[F&ES 705b]

Climate and Air Pollution Seminar

Credits: 3
Spring 2014: Not Offered


Carbon dioxide is the most important single contributor to human-induced climate change. However, climate is also strongly influenced by shorter-lived gases (especially ozone) and aerosol particulates (sulfate, soot, dust), collectively called short-lived climate forcers (SLCFs) that have complex effects involving both warming and cooling. Carbon dioxide, other long-lived greenhouse gases (GHGs) including nitrous oxide, halocarbons and methane, and the SLCFs are often linked through common emission sources. Many of the SLCFs are associated with other environmental problems including acid rain and the degradation of air quality.
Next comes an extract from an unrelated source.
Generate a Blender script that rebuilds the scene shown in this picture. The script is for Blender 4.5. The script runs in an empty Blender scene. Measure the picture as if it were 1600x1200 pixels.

For example, ozone and particulates are known to damage human and ecosystem health, and have detrimental impacts on agriculture. Therefore, in many cases, the SLCF are already subject to regulations in international agreements and national action plans. Air quality controls typically do not consider the effects on climate. Currently, climate policies and the Kyoto basket consider only the long-lived GHGs. Effective climate management to secure a safe climate future will require inclusion of both the GHGs and SLCFs. In this seminar, we will review current scientific understanding of the linkages between climate change and air pollution. Topics will include: short-lived climate forcers, climate sensitivity, impact of air pollution control measures on climate, geo-engineering and solar radiation management, metrics used in climate policy, and future climate change impacts on air quality in the United States and other regions. Active student participation is required. Meetings are divided between lecture, student presentation, structured discussion and invited external speakers. The course includes a group project to develop plausible multi-pollutant climate mitigation strategies that address key sectors in different world regions.